INSTRUCTION: The data below should be printed in full, exactly, and without any of its images.

RAW DATA:
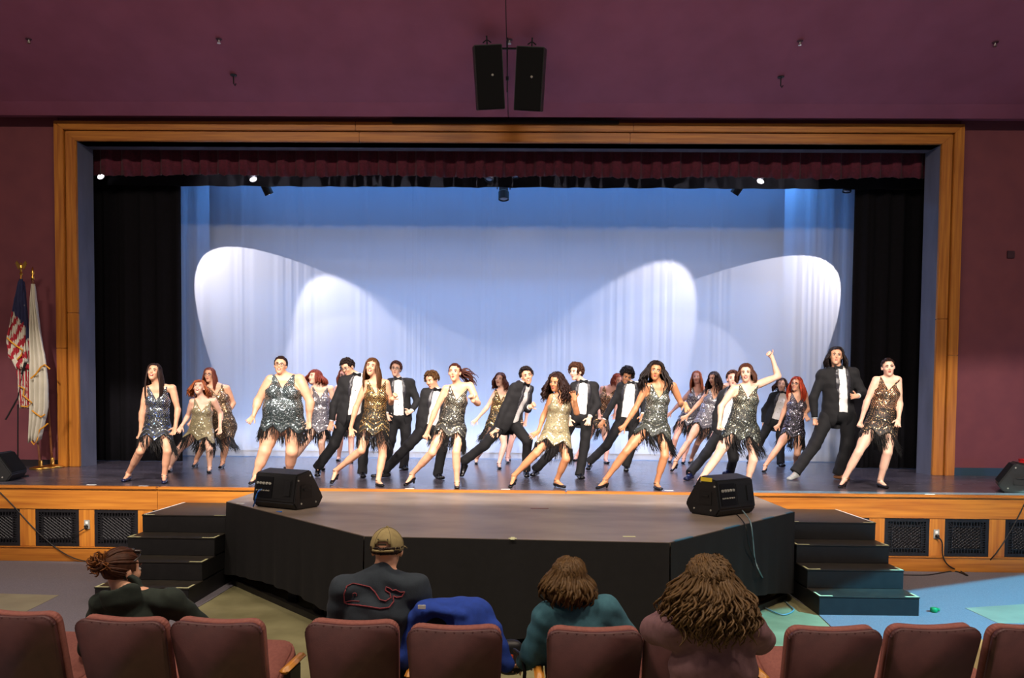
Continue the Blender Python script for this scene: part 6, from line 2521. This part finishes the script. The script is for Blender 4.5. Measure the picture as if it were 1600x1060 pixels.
def print_line(pts, r_, nm):
    P_ = []
    for (a, b) in zip(pts[:-1], pts[1:]):
        for t in np.linspace(0, 1, 5)[:-1]:
            q = onshirt(a[0]+(b[0]-a[0])*t, a[1]+(b[1]-a[1])*t)
            if q is not None:
                P_.append(q)
    q = onshirt(*pts[-1])
    if q is not None:
        P_.append(q)
    if len(P_) > 2:
        MB().tube([tuple(p) for p in P_], r_, 5).build(nm, PR, root)


print_line([(617, 692), (615, 655), (630, 612), (660, 598), (700, 606), (742, 616), (766, 640), (790, 678), (820, 685), (845, 668), (840, 648), (818, 634), (820, 616),
            (838, 622), (852, 634), (868, 630), (890, 642), (912, 641), (898, 664), (872, 668), (856, 660), (858, 688), (836, 716), (792, 722), (740, 713), (690, 706), (632, 700), (617, 692)],
           0.004, 'whale_print')
print_line([(620, 690), (650, 684), (690, 686)], 0.0026, 'whale_mouth_print')
print_line([(660, 662), (658, 650), (668, 645), (678, 650), (676, 660)], 0.0026, 'whale_eye_print')

# viewer in teal
Y3 = 4.42
root, J, A_, _ = viewer('viewer with chin length brown hair and a teal sweatshirt seen from behind', Y3, (888, 905), (905, 952), (856, 966), (944, 954), at(915, 1010, Y3)[0],
                        (172, 2, -8), 'light', ('bob', '5E4626', dict(length=0.14, n=300, vol=1.2, curl=0.012, seed=33, spread=0.012)), knit('teal_sweat', '3C6C7A', '346270'), 'sweatshirt',
                        at(836, 1020, Y3+0.05), at(818, 1036, Y3+0.26), at(985, 1010, Y3+0.1), at(965, 1040, Y3+0.3), b=1.08, infl=0.034)

# curly haired viewer in the nearer row
Y4 = 3.55
root, J, A_, _ = viewer('viewer with a big mass of curly brown hair and a mauve top, nearest the camera', Y4, (1108, 912), (1112, 965), (1052, 985), (1172, 985), at(1122, 1100, Y4)[0],
                        (180, 2, 0), 'light', ('long', '644C2C', dict(length=0.23, n=620, vol=1.5, curl=0.026, seed=34, fine=0.62, spread=0.022)), knit('mauve_jersey', '7A585C', '6E4E52'), 'top',
                        at(1024, 985, Y4+0.16), at(1085, 935, Y4+0.34), at(1186, 1000, Y4+0.16), at(1135, 938, Y4+0.34), b=1.0, pz=0.45)

# ------------------------------------------------------------------ things lying on the seats
BLUEJ = knit('royal_blue_fleece', '1B3F9E', '17388C')
t = thing('blue_jacket', 'royal blue hooded jacket bundled on a seat beside the capped man', 'jacket', tuple(at(708, 1000, 4.35)))
f = Field([at(620, 925, 4.3), at(805, 1060, 4.3), at(620, 925, 4.7)], 0.1, 0.010)
c = at(712, 972, 4.42)
E3 = ((1, 0, 0), (0, 1, 0), (0, 0, 1))
f.ell(c, E3, (0.20, 0.14, 0.14), 0.04)
f.ell(at(740, 968, 4.42), E3, (0.13, 0.12, 0.12), 0.05)
f.ell(at(668, 955, 4.40), E3, (0.09, 0.10, 0.07), 0.04)
f.seg(at(652, 968, 4.40), at(632, 1030, 4.38), 0.06, 0.06, 0.05)
f.seg(at(770, 985, 4.36), at(792, 1040, 4.36), 0.055, 0.045, 0.04)
f.seg(at(690, 1000, 4.45), at(720, 1060, 4.5), 0.15, 0.16, 0.05)
f.seg(at(655, 955, 4.34), at(725, 962, 4.30), 0.03, 0.02, 0.03)
f.ell(at(680, 978, 4.28), E3, (0.11, 0.09, 0.055), 0.02, sub=True)
X, Y_, Z = f.grid()
f.F = f.F+(0.006*np.sin(Z*40+X*30)*np.sin(X*26-Z*20)).astype(np.float32)
V, Q = f.mesh()
mesh_obj('cloth', V, Q, BLUEJ, t, True)
f = Field([at(640, 950, 4.3), at(730, 990, 4.5)], 0.12, 0.012)
f.ell(at(683, 978, 4.40), E3, (0.115, 0.075, 0.065), 0.0)
V, Q = f.mesh()
mesh_obj('hood_inside', V, Q, mat('dark_hood_inside', '0E0F16', rough=0.9), t, True)  # dark body filling the hood opening
MB().bevbox(-0.022, 0.022, -0.003, 0.003, -0.012, 0.012, 0.002, Matrix.Translation(at(659, 949, 4.29))).build('white_tag', WTAPE, t)

BAGM = mat('black_bag_leather', '0E0D0F', '151416', rough=0.5, scale=20)
t = thing('handbag', 'black handbag with a long strap between the blue jacket and the viewer in teal', 'bag', tuple(at(800, 1030, 4.75)))
f = Field([at(785, 1000, 4.7), at(815, 1050, 4.9)], 0.12, 0.009)
f.seg(at(795, 1012, 4.8), at(800, 1040, 4.8), 0.085, 0.10, 0.02, side=(1, 0, 0), fa=0.05, fb=0.06)
V, Q = f.mesh()
mesh_obj('bag_body', V, Q, BAGM, t, True)
MB().tube([at(803, 1016, 4.62), at(812, 1022, 4.55), at(818, 1035, 4.5), at(820, 1052, 4.48), at(818, 1075, 4.5)], 0.012, 6).build('strap', BAGM, t, True)
MB().bevbox(-0.012, 0.012, -0.004, 0.004, -0.014, 0.014, 0.002, Matrix.Translation(at(799, 1027, 4.66))).build('orange_tag', mat('orange_tag', 'D9531E'), t)
t = thing('cream_bag', 'cream cloth bag showing between the two rightmost seats', 'bag', tuple(at(1526, 1030, 4.55)))
f = Field([at(1505, 1000, 4.5), at(1550, 1060, 4.7)], 0.08, 0.010)
f.seg(at(1532, 1015, 4.6), at(1526, 1050, 4.6), 0.05, 0.07, 0.02, side=(1, 0, 0), fa=0.06, fb=0.08)
V, Q = f.mesh()
mesh_obj('bag_body', V, Q, mat('cream_canvas', 'C9BC8A', rough=0.85), t, True)
MB().tube([at(1520, 1010, 4.6), at(1526, 1000, 4.6), at(1535, 1008, 4.6)], 0.01, 6).build('handle', MATS['cream_canvas'], t, True)

# ------------------------------------------------------------------ lighten the dense figure meshes
RATIO = {'body': 0.55, 'jacket': 0.45, 'trousers': 0.4, 'shirt': 0.4, 'lapel': 0.5, 'shoe': 0.45, 'dress': 0.8, 'hoodie': 0.5, 'sweatshirt': 0.5, 'top': 0.5}
todo = []
for o in SC.objects:
    k = o.name.split('.')[0]
    if o.type == 'MESH' and k in RATIO and not (k == 'shirt' and False):
        md = o.modifiers.new('lighten', 'DECIMATE')
        md.ratio = RATIO[k]
        todo.append(o)
dg = bpy.context.evaluated_depsgraph_get()
new = [(o, bpy.data.meshes.new_from_object(o.evaluated_get(dg), preserve_all_data_layers=True, depsgraph=dg)) for o in todo]
for o, me in new:
    old = o.data
    o.modifiers.clear()
    o.data = me
    me.name = old.name
    bpy.data.meshes.remove(old)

FINAL RESULT:
Continue the Blender Python script for this scene: part 6, from line 2521. This part finishes the script. The script is for Blender 4.5. Measure the picture as if it were 1600x1060 pixels.
def print_line(pts, r_, nm):
    P_ = []
    for (a, b) in zip(pts[:-1], pts[1:]):
        for t in np.linspace(0, 1, 5)[:-1]:
            q = onshirt(a[0]+(b[0]-a[0])*t, a[1]+(b[1]-a[1])*t)
            if q is not None:
                P_.append(q)
    q = onshirt(*pts[-1])
    if q is not None:
        P_.append(q)
    if len(P_) > 2:
        MB().tube([tuple(p) for p in P_], r_, 5).build(nm, PR, root)


print_line([(617, 692), (615, 655), (630, 612), (660, 598), (700, 606), (742, 616), (766, 640), (790, 678), (820, 685), (845, 668), (840, 648), (818, 634), (820, 616),
            (838, 622), (852, 634), (868, 630), (890, 642), (912, 641), (898, 664), (872, 668), (856, 660), (858, 688), (836, 716), (792, 722), (740, 713), (690, 706), (632, 700), (617, 692)],
           0.004, 'whale_print')
print_line([(620, 690), (650, 684), (690, 686)], 0.0026, 'whale_mouth_print')
print_line([(660, 662), (658, 650), (668, 645), (678, 650), (676, 660)], 0.0026, 'whale_eye_print')

# viewer in teal
Y3 = 4.42
root, J, A_, _ = viewer('viewer with chin length brown hair and a teal sweatshirt seen from behind', Y3, (888, 905), (905, 952), (856, 966), (944, 954), at(915, 1010, Y3)[0],
                        (172, 2, -8), 'light', ('bob', '5E4626', dict(length=0.14, n=300, vol=1.2, curl=0.012, seed=33, spread=0.012)), knit('teal_sweat', '3C6C7A', '346270'), 'sweatshirt',
                        at(836, 1020, Y3+0.05), at(818, 1036, Y3+0.26), at(985, 1010, Y3+0.1), at(965, 1040, Y3+0.3), b=1.08, infl=0.034)

# curly haired viewer in the nearer row
Y4 = 3.55
root, J, A_, _ = viewer('viewer with a big mass of curly brown hair and a mauve top, nearest the camera', Y4, (1108, 912), (1112, 965), (1052, 985), (1172, 985), at(1122, 1100, Y4)[0],
                        (180, 2, 0), 'light', ('long', '644C2C', dict(length=0.23, n=620, vol=1.5, curl=0.026, seed=34, fine=0.62, spread=0.022)), knit('mauve_jersey', '7A585C', '6E4E52'), 'top',
                        at(1024, 985, Y4+0.16), at(1085, 935, Y4+0.34), at(1186, 1000, Y4+0.16), at(1135, 938, Y4+0.34), b=1.0, pz=0.45)

# ------------------------------------------------------------------ things lying on the seats
BLUEJ = knit('royal_blue_fleece', '1B3F9E', '17388C')
t = thing('blue_jacket', 'royal blue hooded jacket bundled on a seat beside the capped man', 'jacket', tuple(at(708, 1000, 4.35)))
f = Field([at(620, 925, 4.3), at(805, 1060, 4.3), at(620, 925, 4.7)], 0.1, 0.010)
c = at(712, 972, 4.42)
E3 = ((1, 0, 0), (0, 1, 0), (0, 0, 1))
f.ell(c, E3, (0.20, 0.14, 0.14), 0.04)
f.ell(at(740, 968, 4.42), E3, (0.13, 0.12, 0.12), 0.05)
f.ell(at(668, 955, 4.40), E3, (0.09, 0.10, 0.07), 0.04)
f.seg(at(652, 968, 4.40), at(632, 1030, 4.38), 0.06, 0.06, 0.05)
f.seg(at(770, 985, 4.36), at(792, 1040, 4.36), 0.055, 0.045, 0.04)
f.seg(at(690, 1000, 4.45), at(720, 1060, 4.5), 0.15, 0.16, 0.05)
f.seg(at(655, 955, 4.34), at(725, 962, 4.30), 0.03, 0.02, 0.03)
f.ell(at(680, 978, 4.28), E3, (0.11, 0.09, 0.055), 0.02, sub=True)
X, Y_, Z = f.grid()
f.F = f.F+(0.006*np.sin(Z*40+X*30)*np.sin(X*26-Z*20)).astype(np.float32)
V, Q = f.mesh()
mesh_obj('cloth', V, Q, BLUEJ, t, True)
f = Field([at(640, 950, 4.3), at(730, 990, 4.5)], 0.12, 0.012)
f.ell(at(683, 978, 4.40), E3, (0.115, 0.075, 0.065), 0.0)
V, Q = f.mesh()
mesh_obj('hood_inside', V, Q, mat('dark_hood_inside', '0E0F16', rough=0.9), t, True)  # dark body filling the hood opening
MB().bevbox(-0.022, 0.022, -0.003, 0.003, -0.012, 0.012, 0.002, Matrix.Translation(at(659, 949, 4.29))).build('white_tag', WTAPE, t)

BAGM = mat('black_bag_leather', '0E0D0F', '151416', rough=0.5, scale=20)
t = thing('handbag', 'black handbag with a long strap between the blue jacket and the viewer in teal', 'bag', tuple(at(800, 1030, 4.75)))
f = Field([at(785, 1000, 4.7), at(815, 1050, 4.9)], 0.12, 0.009)
f.seg(at(795, 1012, 4.8), at(800, 1040, 4.8), 0.085, 0.10, 0.02, side=(1, 0, 0), fa=0.05, fb=0.06)
V, Q = f.mesh()
mesh_obj('bag_body', V, Q, BAGM, t, True)
MB().tube([at(803, 1016, 4.62), at(812, 1022, 4.55), at(818, 1035, 4.5), at(820, 1052, 4.48), at(818, 1075, 4.5)], 0.012, 6).build('strap', BAGM, t, True)
MB().bevbox(-0.012, 0.012, -0.004, 0.004, -0.014, 0.014, 0.002, Matrix.Translation(at(799, 1027, 4.66))).build('orange_tag', mat('orange_tag', 'D9531E'), t)
t = thing('cream_bag', 'cream cloth bag showing between the two rightmost seats', 'bag', tuple(at(1526, 1030, 4.55)))
f = Field([at(1505, 1000, 4.5), at(1550, 1060, 4.7)], 0.08, 0.010)
f.seg(at(1532, 1015, 4.6), at(1526, 1050, 4.6), 0.05, 0.07, 0.02, side=(1, 0, 0), fa=0.06, fb=0.08)
V, Q = f.mesh()
mesh_obj('bag_body', V, Q, mat('cream_canvas', 'C9BC8A', rough=0.85), t, True)
MB().tube([at(1520, 1010, 4.6), at(1526, 1000, 4.6), at(1535, 1008, 4.6)], 0.01, 6).build('handle', MATS['cream_canvas'], t, True)

# ------------------------------------------------------------------ lighten the dense figure meshes
RATIO = {'body': 0.55, 'jacket': 0.45, 'trousers': 0.4, 'shirt': 0.4, 'lapel': 0.5, 'shoe': 0.45, 'dress': 0.8, 'hoodie': 0.5, 'sweatshirt': 0.5, 'top': 0.5}
todo = []
for o in SC.objects:
    k = o.name.split('.')[0]
    if o.type == 'MESH' and k in RATIO and not (k == 'shirt' and False):
        md = o.modifiers.new('lighten', 'DECIMATE')
        md.ratio = RATIO[k]
        todo.append(o)
dg = bpy.context.evaluated_depsgraph_get()
new = [(o, bpy.data.meshes.new_from_object(o.evaluated_get(dg), preserve_all_data_layers=True, depsgraph=dg)) for o in todo]
for o, me in new:
    old = o.data
    o.modifiers.clear()
    o.data = me
    me.name = old.name
    bpy.data.meshes.remove(old)